I Might be a YouTube Star

A few weeks ago, I screwed up my left hip flexor (I never knew what it was called until a year or so ago. It’s what makes you able to move your left leg without whimpering with pain). I was a bit stubborn – hard to believe – when my buddy John was over here. John and Kim own the cottage and he was out to repair the privacy fence that had blown down (and that’s a whole other blog post adventure).

John had 50# bags of cement in the back of his car. He told me not to get them because “girls can’t lift 50#.” That man knows me. Don’t ever tell me I can’t do something. I said “oh yeah?” or some ridiculous comment and started to lift one out. I did the whole bend my knees and lift, which was good. It was the whole turning to the side and not lifting my leg to shift weight that was bad. I certainly didn’t admit it hurt like hell. I will not admit defeat.

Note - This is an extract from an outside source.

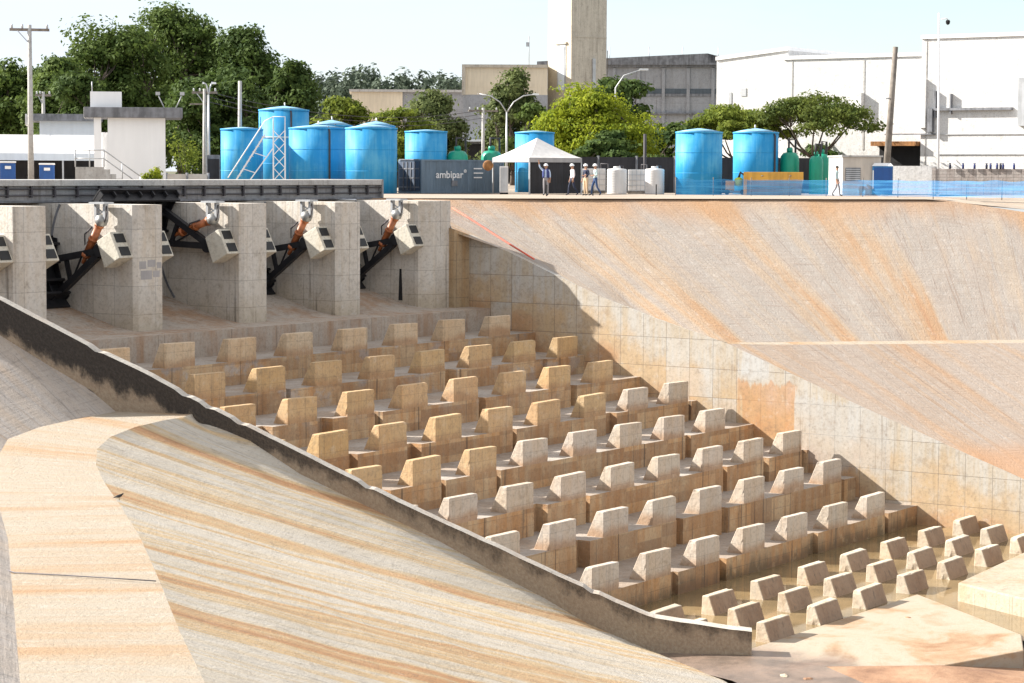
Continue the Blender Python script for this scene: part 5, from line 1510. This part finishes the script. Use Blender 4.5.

I did admit it that night though when I was icing it and using Icy Hot on it. I limped around with it for a week thinking it would get better. I decided to call in the big guns and went to see Dr. Deb, my amazing chiropractor. Deb fixed it right up and I left the office feeling better and no pain.

Yeah, then I screwed up. I gave in to my addiction on the way back to the office and drove through Starbucks. Usually this is easy – make the order, drive up, pay and get my coffee. That’s what happened, until I held my phone out to pay.

I dropped it.

Right out the window and right in front of my back tire. Crap.

The girl at the window leaned out to confirm where my iPhone was at. I couldn’t really open my door because there was maybe a 4″ space between my car and the counter. And of course there was a back up of cars behind me.

She guided me to slowly pull my car forward and start turning the wheel to get more room to open the door. This seemed to go on forever as I’d move and turn, back up, and do it again. I thought I had enough room to squeeze out to be able to pick it up.

Nope. I got stuck.

So here I am, stuck halfway out the door, my left leg stretched out and turned, my belly caught on the door and can’t move. Well shit. Now what do I do?

The woman behind me was getting impatient and I was at that point anxious and embarrassed. I didn’t know what to do. So I sucked in my gut and just pushed myself back into the car. All I could think of was someone in the line behind me shooting video of the fat lady in the purple coat stuck getting out of her car to get her damn $5 cup of little coffee and lots of fat and cream.

The girl in the window continued to give me instructions on moving my car further without running over my phone. After what seemed to be hours, I was able to get out and pick up my phone*. I turned around to all the cars behind me and yelled “got it!” trying to seem like I thought it was a fun adventure that we were all in together.

I will say one advantage of having an addiction and feeding it at the same place is that they know your name. The manager said, “don’t worry about it Jan, we’ve got you” and didn’t charge me. I grabbed my Venti Chestnut Praline Latte and took off.

I got back to work and for the next few days searched social media for #fatladyatstarbucks to see if I popped up anywhere. So far, so good.

The worst part? I had just paid Dr. Deb to fix me up and within a half hour, I screwed it up even worse. I waited a week before I went back to see her because I’m stubborn and thought it would go away.

The moral of this story? I guess for me is to quit being so stubborn (ain’t gonna happen, no way), hold on to my phone with a death grip when I hold it out the window,  and to keep being nice to the Starbucks folks so if I do it again, I’ll get another free $5 coffee.

I suppose it I quit drinking the fat laden $5 coffees, I might lose weight so I wouldn’t get stuck in the door. And no it never occurred to me to climb over the seat and get out on the passenger side.

Oh well, if you see me on YouTube tag me. I want some royalites off of that to buy more Starbucks.

*Oh and BTW, Otterbox is totally worth the money. Not a scratch on my phone.